Comment by DangitBobby

3 months ago

They did indeed reduce standards. From the article:

> Throughout the ‘90s and ‘00s, the FAA faced pressure to diversify its field of air traffic controllers, historically a profession that has been primarily white men, notably from the NBCFAE.4 In the early 2000s, this pressure focused on the newly developed air traffic control qualification test, the AT-SAT, which the NBCFAE hired Dr. Outtz to critique from an adverse impact standpoint. As originally scored, the test was intended to pass 60% of applicants, but predictions suggested only 3% of black applicants would pass.5 In response, the FAA reweighted the scoring to make the test easier to pass, reducing its correlation with job performance as they did so.6 In its final form, some 95% of applicants passed the test.7

> This was a bit of a shell game. In practice, they divided it into a “well qualified” band (with scores between 85 and 100 on the test, met by around 60% of applicants) and a “qualified” band (with scores between 70 and 84), and drew some 87% of selections from that “well qualified” band.8 Large racial disparities remained in the “well qualified” band. As a result, facing continued pressure, the FAA began to investigate ways to deprioritize the test.

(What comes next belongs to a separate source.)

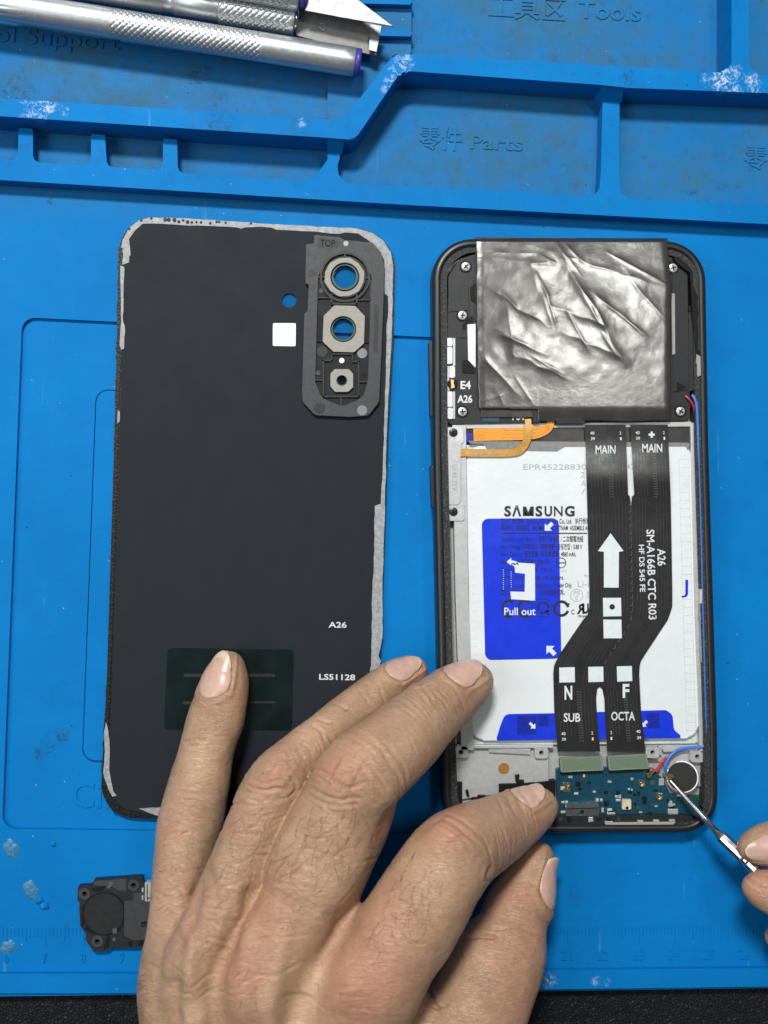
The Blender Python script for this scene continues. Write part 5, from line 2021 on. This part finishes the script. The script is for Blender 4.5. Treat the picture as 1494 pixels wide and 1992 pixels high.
H2 = P2(280, 1240, .28112)     # crop of pinky / ring
H3 = P2(600, 1240, .33467)     # crop of middle / index
H4 = P2(270, 1560, .56894)     # back of the hand
creases = [
    (H2([(265, 712), (310, 722), (360, 700), (400, 715), (440, 705)]), .022, 3.2), (H2([(290, 745), (350, 755), (430, 735)]), .014, 2.8), (H2([(300, 690), (360, 668), (420, 680)]), .012, 2.5),
    (H2([(180, 1150), (240, 1160), (310, 1180), (380, 1205)]), .018, 3), (H2([(170, 1110), (260, 1120), (350, 1125)]), .010, 2.6), (H2([(190, 1070), (280, 1075), (380, 1085)]), .009, 2.6),
    (H2([(110, 1340), (160, 1310), (220, 1290), (270, 1300)]), .02, 3.2), (H2([(110, 1370), (180, 1365), (250, 1340)]), .018, 3), (H2([(110, 1400), (190, 1405), (270, 1370), (320, 1330)]), .016, 3), (H2([(100, 1450), (180, 1440), (260, 1450)]), .012, 2.8),
    (H2([(90, 1540), (180, 1520), (280, 1530)]), .010, 2.8),
    (H2([(690, 1020), (760, 1045), (840, 1060), (900, 1045), (960, 1050)]), .026, 3.4), (H2([(690, 1065), (760, 1085), (840, 1085)]), .018, 3), (H2([(760, 990), (850, 1010), (950, 985), (1000, 1010)]), .014, 3),
    (H2([(1000, 960), (1040, 1000), (1050, 1060), (1000, 1120)]), .016, 3), (H2([(900, 1130), (990, 1110), (1040, 1060)]), .012, 2.8), (H2([(700, 1110), (780, 1130), (880, 1130)]), .010, 2.8),
    (H2([(1200, 560), (1270, 590), (1340, 600)]), .010, 2.6), (H2([(1350, 470), (1410, 500), (1470, 540)]), .012, 2.8),
    (H3([(20, 880), (100, 925), (190, 945), (260, 930), (320, 940)]), .026, 3.6), (H3([(0, 920), (90, 960), (200, 975), (300, 965)]), .018, 3.2), (H3([(60, 770), (130, 800), (200, 790)]), .016, 3.2), (H3([(150, 880), (170, 830), (210, 800), (280, 790)]), .02, 3.2),
    (H3([(200, 860), (260, 870), (330, 840), (370, 860)]), .016, 3), (H3([(230, 740), (290, 770), (360, 760)]), .012, 3), (H3([(0, 830), (60, 850), (110, 850)]), .012, 2.8),
    (H3([(620, 300), (660, 340), (690, 390)]), .012, 3), (H3([(660, 290), (700, 330), (730, 380)]), .014, 3), (H3([(700, 290), (735, 330), (755, 360)]), .010, 2.6), (H3([(585, 330), (610, 370), (640, 400)]), .010, 2.6),
    (H3([(760, 1060), (840, 1090), (920, 1150), (980, 1200)]), .013, 3), (H3([(800, 1030), (880, 1060), (950, 1110), (1000, 1160)]), .010, 2.8), (H3([(720, 1100), (800, 1150), (880, 1210)]), .010, 2.8),
    (H3([(1130, 900), (1170, 960), (1200, 1030)]), .012, 3), (H3([(1180, 900), (1220, 950), (1250, 1010)]), .012, 3), (H3([(1090, 920), (1120, 980), (1140, 1040)]), .010, 2.8), (H3([(1230, 900), (1270, 950), (1300, 990)]), .009, 2.8),
    (H3([(1060, 1330), (1040, 1400), (1060, 1440)]), .03, 4),
    (H4([(1130, 462), (1180, 458), (1225, 464)]), .04, 4), (H4([(1170, 490), (1260, 500), (1350, 480)]), .012, 3), (H4([(1200, 440), (1290, 430), (1370, 450)]), .012, 3),
    (H4([(985, 640), (1000, 665), (1010, 690), (1030, 720)]), .03, 4), (H4([(1000, 700), (1030, 700), (1060, 690)]), .02, 3),
]
RR = random.Random(3)
# crazed skin over the big knuckles
for cx_, cy_, sx_, sy_, n_, base_ang in ((470, 1900, 50, 90, 22, -.15), (430, 1790, 40, 60, 9, .3), (720, 1880, 110, 70, 12, .4), (345, 1690, 40, 60, 12, .0), (640, 1790, 60, 60, 6, -.8), (520, 1700, 30, 90, 8, -.2), (600, 1640, 40, 70, 7, -.2), (330, 1800, 40, 90, 10, .5)):
    for _ in range(n_):
        x, y = cx_ + RR.gauss(0, sx_), cy_ + RR.gauss(0, sy_)
        a_ = base_ang + RR.gauss(0, .25)
        L_ = RR.uniform(14, 38)
        creases.append(([(x - L_ * math.cos(a_), y - L_ * math.sin(a_)), (x, y + RR.uniform(-4, 4)), (x + L_ * math.cos(a_), y + L_ * math.sin(a_))], RR.uniform(.006, .013), RR.uniform(2.2, 3)))
ridges_ = [
    ([(455, 1740), (478, 1830), (470, 1910), (480, 2000)], .05, 26), ([(375, 1880), (385, 1950), (400, 2050)], .05, 18), ([(345, 1760), (370, 1850), (360, 1960), (380, 2050)], .04, 14),
    ([(700, 1900), (640, 1960), (600, 2050)], .05, 24), ([(560, 1800), (540, 1880), (525, 1960), (530, 2050)], .05, 20), ([(430, 1860), (422, 1930), (430, 2020)], -.05, 18),
    ([(585, 1930), (580, 2000)], -.05, 30), ([(340, 1900), (345, 1990)], -.04, 14), ([(300, 1880), (290, 1990)], .03, 16), ([(610, 1770), (640, 1810), (600, 1900)], .025, 14),
    ([(415, 1660), (440, 1760), (420, 1830)], .025, 9), ([(880, 1640), (850, 1600)], .03, 30), ([(525, 1500), (560, 1525)], .03, 26), ([(650, 1500), (690, 1520)], .04, 36),
    ([(495, 1720), (470, 1790), (440, 1870)], -.06, 16), ([(392, 1710), (370, 1790), (350, 1850)], -.05, 14), ([(690, 1770), (640, 1850), (600, 1900)], -.05, 26),
]
tints = [(415, 1330, 30, .25), (470, 1360, 26, .5), (340, 1600, 40, .3), (540, 1500, 34, .65), (510, 1525, 26, .35), (650, 1500, 40, .75), (690, 1530, 36, .3), (880, 1600, 48, .85), (850, 1640, 36, .4), (545, 1720, 50, .45), (510, 1800, 45, .45), (480, 1905, 60, .75),
         (720, 1900, 80, .9), (760, 1790, 50, .5), (690, 1940, 60, .5), (1000, 1850, 60, .4), (1020, 1740, 40, .5), (980, 1760, 40, .4), (745, 1620, 30, .4), (930, 1400, 40, .2), (1070, 1600, 30, .35), (330, 1750, 50, .2), (1040, 1950, 50, .3), (820, 1300, 20, .5)]
pales = [(400, 1480, 40, .4), (620, 1420, 40, .35), (590, 1880, 50, .6), (560, 1960, 60, .6), (800, 1430, 50, .25), (640, 1720, 50, .45), (960, 1590, 40, .2), (860, 1720, 50, .2), (560, 1630, 30, .3), (350, 1930, 50, .2), (700, 1680, 30, .4), (380, 1950, 30, .4)]
zones = [('pinky', .9, 1.9, 12, .010, .028, 1.0), ('pinky', 2.0, 3.6, 16, .009, .03, 1.0), ('pinky', 3.6, 4.8, 16, .012, .032, 1.1), ('pinky', 4.8, 6.8, 20, .008, .035, 1.1),
         ('ring', 1.0, 1.9, 12, .008, .028, 1.0), ('ring', 3.3, 4.6, 22, .012, .032, 1.1), ('ring', 4.6, 7.4, 26, .008, .034, 1.0),
         ('middle', .9, 2.0, 16, .009, .03, 1.0), ('middle', 3.4, 4.9, 22, .012, .034, 1.1), ('middle', 4.9, 8.0, 24, .008, .036, 1.0), ('middle', 2.0, 3.4, 10, .006, .03, 1.0),
         ('index', .7, 1.6, 14, .009, .03, 1.0), ('index', 1.9, 3.4, 16, .008, .032, 1.1), ('index', 3.4, 5.6, 16, .007, .036, 1.1),
         ('thumb', 1.0, 2.2, 16, .010, .03, 1.3), ('thumb', 2.2, 3.6, 16, .008, .036, 1.2)]
nails = [('pinky', -.40, .90, (-.62, .15, .85), .92, .84), ('ring', -.26, .84, (-.15, .72, .68), .85, .93), ('middle', -.20, .86, (-.12, .86, .50), .86, .97), ('index', -.18, .70, (.0, .97, .30), .8, .98),
         ('thumb', -.20, 1.12, (.90, -.05, .46), .92, .95)]
hair = [([(505, 1560), (470, 1640), (430, 1700)], 30, 34, (-.4, .9), .7, .07), ([(650, 1580), (600, 1640), (545, 1710)], 40, 66, (-.25, .9), .8, .08), ([(840, 1670), (800, 1740), (770, 1790), (740, 1810)], 30, 44, (-.15, .9), .55, .06),
        ([(690, 1570), (650, 1620)], 20, 10, (-.5, .9), .6, .05), ([(380, 1600), (330, 1680), (300, 1760)], 26, 8, (-.6, .9), .4, .04), ([(300, 1650), (292, 1760)], 4, 12, (-.9, .4), .5, .12), ([(280, 1900), (276, 1990)], 5, 22, (-.9, .3), .45, .12),
        ([(640, 1400), (700, 1370)], 16, 6, (-.8, .6), .4, .04), ([(450, 1780), (430, 1900), (420, 1990)], 40, 18, (-.3, .9), .4, .03), ([(560, 1800), (650, 1850), (600, 1960)], 50, 12, (-.3, .9), .3, .02)]
LEFT = build_hand('hand', 'large bare hand with short dark hairs, fingers spread over the back cover and the phone', xs, ys, zs,
                  {'pinky': ([pinky], .35), 'ring': ([ring_], .4), 'middle': ([middle, middle_pad], .45), 'index': ([index], .5), 'thumb': ([thumb], .5)},
                  palm, .35, W(560, 1900, 0), nails, zones, creases, ridges_, tints, pales, hair)

# ---- the other hand, fingertips only at the right edge
rindex = [(1458, 1648, 26, 2.0), (1475, 1646, 36, 2.02), (1500, 1642, 44, 2.1), (1560, 1640, 54, 2.4), (1640, 1660, 60, 2.9), (1740, 1730, 66, 3.4), (1850, 1830, 76, 3.6)]
rthumb = [(1470, 1726, 28, 2.05), (1488, 1730, 40, 2.05), (1515, 1738, 48, 2.1), (1570, 1770, 58, 2.3), (1640, 1820, 62, 2.6), (1730, 1900, 78, 2.9), (1840, 2000, 100, 3.0)]
rmiddle = [(1508, 1822, 22, .9), (1530, 1828, 34, 1.0), (1570, 1842, 46, 1.3), (1650, 1870, 54, 2.2), (1760, 1900, 60, 3.2), (1880, 1900, 74, 3.5)]
rpalm = [[(1850, 1840, 80, 3.5), (1960, 2050, 100, 3.3), (2050, 2300, 120, 3.3)], [(1850, 2000, 100, 2.8), (1960, 2150, 120, 2.9), (2060, 2300, 130, 3.1)], [(1890, 1900, 80, 3.2), (2050, 2060, 110, 3.0), (2100, 2300, 120, 3.1)],
         [(2070, 2290, 150, 3.0), (2100, 2500, 170, 3.0), (2150, 3400, 220, 3.4)]]
xs2 = np.concatenate([np.arange(10.0, 13.5, .06), np.arange(13.5, 26, .12)])
ys2 = np.concatenate([np.arange(-38, -15, .4), np.arange(-15, -7.2, .06)])
zs2 = np.arange(-.1, 5.4, .06)
build_hand('hand', 'fingertips of another hand pinching the thin steel probe at the right edge', xs2, ys2, zs2,
           {'index': ([rindex], .4), 'thumb': ([rthumb], .4), 'middle': ([rmiddle], .4)}, rpalm, .4, W(1600, 1750, 0),
           [('index', -.2, .85, (.0, .05, 1), .8, .95)], [('index', .8, 2.4, 16, .01, .03, 1.1), ('thumb', .4, 2.6, 18, .012, .03, 1.4)],
           [([(1445, 1700), (1470, 1722), (1494, 1730)], .02, 3)], [], [(1480, 1700, 40, .4), (1470, 1740, 40, .5)], [(1490, 1770, 30, .3)], None)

> Why not ditch it altogether? Simple: the test worked. It had “strong predictive validity,” outperforming “most other strategies in predicting mean performance,” and it was low cost and low time commitment. On average, people who performed better on the test actually did perform better as air traffic controllers, and this was never really in dispute. When they tested alternative measures like biographical data, they found that the test scores predicted 27% of variance in performance, while the “biodata” predicted only 2%. It just didn’t do much.9

> The NBCFAE continued to pressure the FAA to diversify, with its members meeting with the DOT, FAA, Congressional Black Caucus, and others to push for increased diversity among ATCs. After years of fiddling with the research and years of pressure from the NBCFAE, the FAA landed on a strategy: by using a multistage process starting with non-cognitive factors, they could strike “an acceptable balance between minority hiring and expected performance”—a process they said would carry a “relatively small” performance loss.10 They openly discussed this tension in meetings, pointing to “a trade-off between diversity (adverse impact) and predicted job performance/outcomes,” asking, “How much of a change in job performance is acceptable to achieve what diversity goals?” There is a trade-off between diversity (adverse impact) and predicted job performance/outcomes. How much of a change in job performance is acceptable to achieve what diversity goals?